▸ **Written instruction**
Reproduce the listing below character for character; drop every image.

Scene script records:
═══
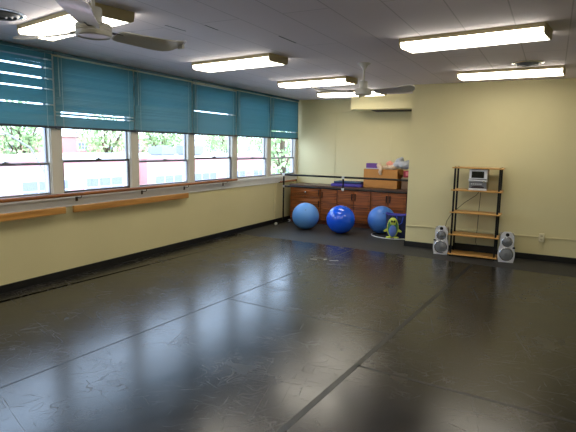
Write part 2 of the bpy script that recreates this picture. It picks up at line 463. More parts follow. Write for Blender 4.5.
t = thing('corner_barre', 'short round wooden barre stub on the wall in the far corner behind the black rails', 'barre')
b = BM(); cyl(b, (.1, 9.33, .885), (.1, 10.03, .885), .018); link('rail', b, M_barre, t, True)
b = BM(); cyl(b, (.1, 10.03, .885), (.1, 10.06, .885), .022); link('end_cap', b, M_black, t, True)
for y in (9.4, 9.95): link('bracket', box(BM(), .012, .1, y-.012, y+.012, .86, .875, .003), M_black, t)

# ------------------------------------------------------------------ ceiling lights
def lightfix():
    t = thing('ceiling_light', 'x', 'ceiling light', (0, 0, H))
    L_, W_ = .625, .175
    # housing: shallow pan with flared sides; local z 0 = ceiling
    b = BM(); box(b, -L_+.01, L_-.01, -W_+.001, W_-.001, -.038, 0, .003)
    link('housing', b, M_housing, t)
    pr_ = [(-W_+.003, -.0385), (-W_+.012, -.072), (-W_+.04, -.085), (W_-.04, -.085), (W_-.012, -.072), (W_-.003, -.0385)]
    b = BM(); prism(b, [(-L_+.014, y, z) for y, z in pr_], (2*L_-.028, 0, 0)); link('diffuser', b, M_diff, t)
    for s in (-1, 1):
        x0 = s*L_ - (.012 if s > 0 else 0)
        b = BM(); prism(b, [(x0, y*1.03, z*1.03) for y, z in pr_] + [(x0, W_+.003, 0), (x0, -W_-.003, 0)], (.012, 0, 0))
        link('end_cap', b, M_housing, t)
    return t
LG = None
fx = [
 (4.43, 4.92, -8, 'warm white fluorescent ceiling light, largest and nearest of the two at right'),
 (4.58, 7.24, -4, 'warm white fluorescent ceiling light beside the round vent at right'),
 (1.69, 5.27, -9, 'fluorescent ceiling light in the left row between the two fans'),
 (1.83, 7.25, -9, 'warm white fluorescent ceiling light behind the far fan, nearer of the overlapping pair'),
 (1.78, 8.90, -4, 'warm white fluorescent ceiling light in front of the alcove soffit, farthest from view'),
 (1.50, 3.04, -11, 'warm white fluorescent ceiling light above the near fan at top left'),
 (4.30, 2.55, -6, 'warm white fluorescent ceiling light above the camera'),
 (1.40, .70, -6, 'warm white fluorescent ceiling light behind the camera at left'),
 (4.30, .30, -6, 'warm white fluorescent ceiling light behind the camera at right'),
]
proto = lightfix()
for i, (x, y, a, lab) in enumerate(fx):
    o = proto if i == 0 else dup(proto, (x, y, H))
    o.location = (x, y, H); o.rotation_euler = (0, 0, R(a)); o['label'] = lab; o['group'] = 'fluorescent ceiling lights'

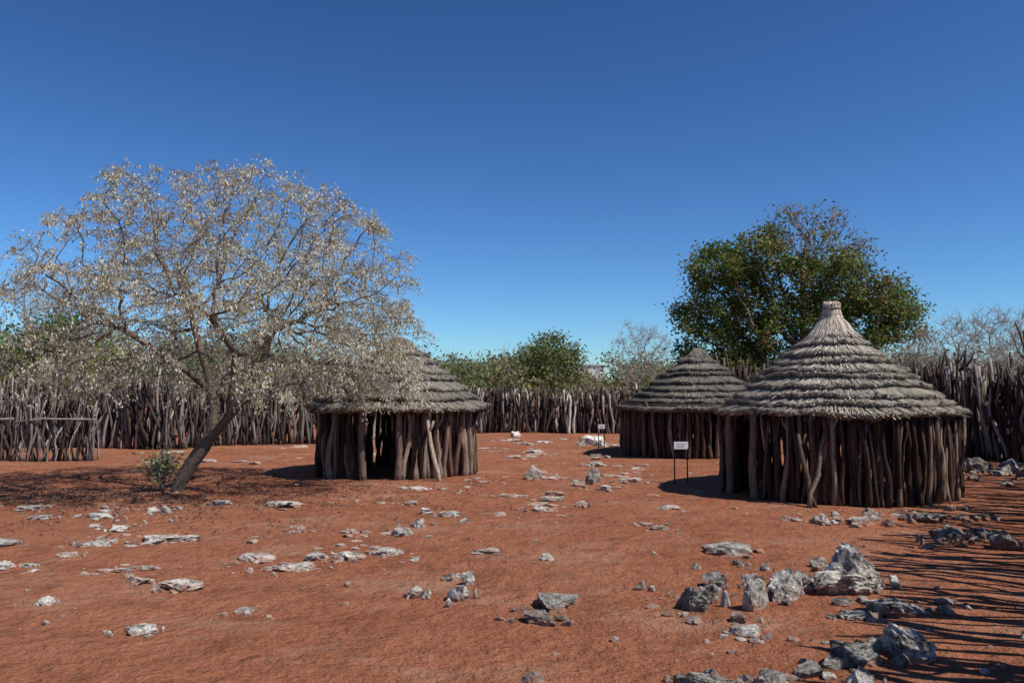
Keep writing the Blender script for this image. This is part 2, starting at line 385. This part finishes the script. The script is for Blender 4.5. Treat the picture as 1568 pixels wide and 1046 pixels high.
hut(5.72,14.6,1.93,1.42,[(3.33,.15),(3.05,.18),(2.84,.29),(2.62,.48),(2.40,.73),(2.12,1.06),(1.87,1.37),(1.6,1.69),(1.33,2.0)],10,math.radians(199),21,.72,rows=2,pr=(.024,.050),step=.09,pale=1.12,
    leanpoles=[((4.5,12.5,-.03),(4.9,12.9,1.15),.035,(.2,.15,.12)),((4.6,12.6,-.03),(4.47,12.9,1.1),.04,(.12,.08,.06))])
hut(-2.48,17.9,1.66,1.42,[(2.9,.12),(2.76,.2),(2.66,.33),(2.3,.8),(1.95,1.23),(1.65,1.58),(1.33,1.92)],8,math.radians(266),22,.7,rows=2,pr=(.034,.062),step=.118,kind='dark',pale=.82,finial=False,
    leanpoles=[((-1.38,15.85,-.03),(-1.68,16.15,1.2),.045,(.42,.32,.24))])
hut(5.2,23,2.1,1.35,[(2.92,.1),(2.74,.2),(2.62,.36),(2.3,.72),(1.95,1.16),(1.55,1.72),(1.2,2.25)],9,math.radians(150),23,.7,rows=2,pr=(.035,.065),step=.13,kind='dark',pale=.58,finial=False)

# ------------------------------------------------------------------ trees
def colonize(nodes,par,att,step,infl,kill,iters,up=0.0,jit=.15,maxn=9000):
    P=np.array(nodes,float); par=list(par); att=att.copy()
    D=np.linalg.norm(att[:,None]-P[None],axis=2); near=D.argmin(1); nd=D.min(1)
    for it in range(iters):
        m=nd<infl
        if not m.any(): break
        acc={}
        dirs=(att-P[near]); dirs/=np.linalg.norm(dirs,axis=1)[:,None]+1e-9
        for i in np.nonzero(m)[0]:
            k=near[i]
            if k in acc: acc[k]+=dirs[i]
            else: acc[k]=dirs[i].copy()
        new=[]
        for k,d in acc.items():
            d=d/(np.linalg.norm(d)+1e-9)+NR.normal(0,jit,3)+np.array([0,0,up]); d/=np.linalg.norm(d)
            new.append(P[k]+d*step); par.append(int(k))
        new=np.array(new); o=len(P); P=np.vstack([P,new])
        D=np.linalg.norm(att[:,None]-new[None],axis=2); j=D.argmin(1); dm=D.min(1)
        c=dm<nd; near[c]=o+j[c]; nd[c]=dm[c]
        keep=nd>kill
        att=att[keep]; near=near[keep]; nd=nd[keep]
        if len(att)==0 or len(P)>maxn: break
    return P,par
def radii(P,par,rtip,rbase,e=2.3):
    n=len(P); ch=np.zeros(n,int); acc=np.zeros(n)
    for i in range(n-1,0,-1):
        if ch[i]==0: acc[i]=1
        acc[par[i]]+=acc[i]; ch[par[i]]+=1
    if ch[0]==0: acc[0]=1
    r=rtip*acc**(1/e)
    k=math.log(rbase/rtip)/math.log(max(r[0]/rtip,1.01)) if r[0]>rtip else 1
    return rtip*(r/rtip)**k, ch
def treemesh(b,P,par,r,colf,sides=6):
    n=len(P); U=[None]*n
    for i in range(n):
        p=Vector(P[i])
        if i==0:
            d=Vector((0,0,1)); u=Vector((1,0,0))
        else:
            d=(p-Vector(P[par[i]]))
            if d.length<1e-6: d=Vector((0,0,1))
            d.normalize(); u=U[par[i]]; u=u-d*u.dot(d)
            if u.length<1e-3: u=d.orthogonal()
            u.normalize()
        U[i]=u; w=d.cross(u); sd=sides if r[i]>.02 else 4
        def mk(c,rad,sd):
            return [c+(u*math.cos(TAU*k/sd)+w*math.sin(TAU*k/sd))*rad for k in range(sd)]
        R1=mk(p,r[i],sd)
        if i>0:
            q=Vector(P[par[i]]); pr=min(r[par[i]],r[i]*1.25); R0=mk(q,pr,sd)
            b.add(R0+R1,[(k,(k+1)%sd,sd+(k+1)%sd,sd+k) for k in range(sd)],colf(r[i]))
def leaf(b,p,d,s,w,col,rr):
    d=d.normalized(); v=Vector((rr.gauss(0,1),rr.gauss(0,1),rr.gauss(0,1))); u=d.cross(v)
    if u.length<1e-4: return
    u.normalize(); m=p+d*s*.5
    b.add([p,m+u*w*.5,p+d*s,m-u*w*.5],[(0,1,2,3)],col)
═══
▸ **Result for this task**
Write part 2 of the bpy script that recreates this picture. It picks up at line 463. More parts follow. Write for Blender 4.5.
t = thing('corner_barre', 'short round wooden barre stub on the wall in the far corner behind the black rails', 'barre')
b = BM(); cyl(b, (.1, 9.33, .885), (.1, 10.03, .885), .018); link('rail', b, M_barre, t, True)
b = BM(); cyl(b, (.1, 10.03, .885), (.1, 10.06, .885), .022); link('end_cap', b, M_black, t, True)
for y in (9.4, 9.95): link('bracket', box(BM(), .012, .1, y-.012, y+.012, .86, .875, .003), M_black, t)

# ------------------------------------------------------------------ ceiling lights
def lightfix():
    t = thing('ceiling_light', 'x', 'ceiling light', (0, 0, H))
    L_, W_ = .625, .175
    # housing: shallow pan with flared sides; local z 0 = ceiling
    b = BM(); box(b, -L_+.01, L_-.01, -W_+.001, W_-.001, -.038, 0, .003)
    link('housing', b, M_housing, t)
    pr_ = [(-W_+.003, -.0385), (-W_+.012, -.072), (-W_+.04, -.085), (W_-.04, -.085), (W_-.012, -.072), (W_-.003, -.0385)]
    b = BM(); prism(b, [(-L_+.014, y, z) for y, z in pr_], (2*L_-.028, 0, 0)); link('diffuser', b, M_diff, t)
    for s in (-1, 1):
        x0 = s*L_ - (.012 if s > 0 else 0)
        b = BM(); prism(b, [(x0, y*1.03, z*1.03) for y, z in pr_] + [(x0, W_+.003, 0), (x0, -W_-.003, 0)], (.012, 0, 0))
        link('end_cap', b, M_housing, t)
    return t
LG = None
fx = [
 (4.43, 4.92, -8, 'warm white fluorescent ceiling light, largest and nearest of the two at right'),
 (4.58, 7.24, -4, 'warm white fluorescent ceiling light beside the round vent at right'),
 (1.69, 5.27, -9, 'fluorescent ceiling light in the left row between the two fans'),
 (1.83, 7.25, -9, 'warm white fluorescent ceiling light behind the far fan, nearer of the overlapping pair'),
 (1.78, 8.90, -4, 'warm white fluorescent ceiling light in front of the alcove soffit, farthest from view'),
 (1.50, 3.04, -11, 'warm white fluorescent ceiling light above the near fan at top left'),
 (4.30, 2.55, -6, 'warm white fluorescent ceiling light above the camera'),
 (1.40, .70, -6, 'warm white fluorescent ceiling light behind the camera at left'),
 (4.30, .30, -6, 'warm white fluorescent ceiling light behind the camera at right'),
]
proto = lightfix()
for i, (x, y, a, lab) in enumerate(fx):
    o = proto if i == 0 else dup(proto, (x, y, H))
    o.location = (x, y, H); o.rotation_euler = (0, 0, R(a)); o['label'] = lab; o['group'] = 'fluorescent ceiling lights'

Keep writing the Blender script for this image. This is part 2, starting at line 385. This part finishes the script. The script is for Blender 4.5. Treat the picture as 1568 pixels wide and 1046 pixels high.
hut(5.72,14.6,1.93,1.42,[(3.33,.15),(3.05,.18),(2.84,.29),(2.62,.48),(2.40,.73),(2.12,1.06),(1.87,1.37),(1.6,1.69),(1.33,2.0)],10,math.radians(199),21,.72,rows=2,pr=(.024,.050),step=.09,pale=1.12,
    leanpoles=[((4.5,12.5,-.03),(4.9,12.9,1.15),.035,(.2,.15,.12)),((4.6,12.6,-.03),(4.47,12.9,1.1),.04,(.12,.08,.06))])
hut(-2.48,17.9,1.66,1.42,[(2.9,.12),(2.76,.2),(2.66,.33),(2.3,.8),(1.95,1.23),(1.65,1.58),(1.33,1.92)],8,math.radians(266),22,.7,rows=2,pr=(.034,.062),step=.118,kind='dark',pale=.82,finial=False,
    leanpoles=[((-1.38,15.85,-.03),(-1.68,16.15,1.2),.045,(.42,.32,.24))])
hut(5.2,23,2.1,1.35,[(2.92,.1),(2.74,.2),(2.62,.36),(2.3,.72),(1.95,1.16),(1.55,1.72),(1.2,2.25)],9,math.radians(150),23,.7,rows=2,pr=(.035,.065),step=.13,kind='dark',pale=.58,finial=False)

# ------------------------------------------------------------------ trees
def colonize(nodes,par,att,step,infl,kill,iters,up=0.0,jit=.15,maxn=9000):
    P=np.array(nodes,float); par=list(par); att=att.copy()
    D=np.linalg.norm(att[:,None]-P[None],axis=2); near=D.argmin(1); nd=D.min(1)
    for it in range(iters):
        m=nd<infl
        if not m.any(): break
        acc={}
        dirs=(att-P[near]); dirs/=np.linalg.norm(dirs,axis=1)[:,None]+1e-9
        for i in np.nonzero(m)[0]:
            k=near[i]
            if k in acc: acc[k]+=dirs[i]
            else: acc[k]=dirs[i].copy()
        new=[]
        for k,d in acc.items():
            d=d/(np.linalg.norm(d)+1e-9)+NR.normal(0,jit,3)+np.array([0,0,up]); d/=np.linalg.norm(d)
            new.append(P[k]+d*step); par.append(int(k))
        new=np.array(new); o=len(P); P=np.vstack([P,new])
        D=np.linalg.norm(att[:,None]-new[None],axis=2); j=D.argmin(1); dm=D.min(1)
        c=dm<nd; near[c]=o+j[c]; nd[c]=dm[c]
        keep=nd>kill
        att=att[keep]; near=near[keep]; nd=nd[keep]
        if len(att)==0 or len(P)>maxn: break
    return P,par
def radii(P,par,rtip,rbase,e=2.3):
    n=len(P); ch=np.zeros(n,int); acc=np.zeros(n)
    for i in range(n-1,0,-1):
        if ch[i]==0: acc[i]=1
        acc[par[i]]+=acc[i]; ch[par[i]]+=1
    if ch[0]==0: acc[0]=1
    r=rtip*acc**(1/e)
    k=math.log(rbase/rtip)/math.log(max(r[0]/rtip,1.01)) if r[0]>rtip else 1
    return rtip*(r/rtip)**k, ch
def treemesh(b,P,par,r,colf,sides=6):
    n=len(P); U=[None]*n
    for i in range(n):
        p=Vector(P[i])
        if i==0:
            d=Vector((0,0,1)); u=Vector((1,0,0))
        else:
            d=(p-Vector(P[par[i]]))
            if d.length<1e-6: d=Vector((0,0,1))
            d.normalize(); u=U[par[i]]; u=u-d*u.dot(d)
            if u.length<1e-3: u=d.orthogonal()
            u.normalize()
        U[i]=u; w=d.cross(u); sd=sides if r[i]>.02 else 4
        def mk(c,rad,sd):
            return [c+(u*math.cos(TAU*k/sd)+w*math.sin(TAU*k/sd))*rad for k in range(sd)]
        R1=mk(p,r[i],sd)
        if i>0:
            q=Vector(P[par[i]]); pr=min(r[par[i]],r[i]*1.25); R0=mk(q,pr,sd)
            b.add(R0+R1,[(k,(k+1)%sd,sd+(k+1)%sd,sd+k) for k in range(sd)],colf(r[i]))
def leaf(b,p,d,s,w,col,rr):
    d=d.normalized(); v=Vector((rr.gauss(0,1),rr.gauss(0,1),rr.gauss(0,1))); u=d.cross(v)
    if u.length<1e-4: return
    u.normalize(); m=p+d*s*.5
    b.add([p,m+u*w*.5,p+d*s,m-u*w*.5],[(0,1,2,3)],col)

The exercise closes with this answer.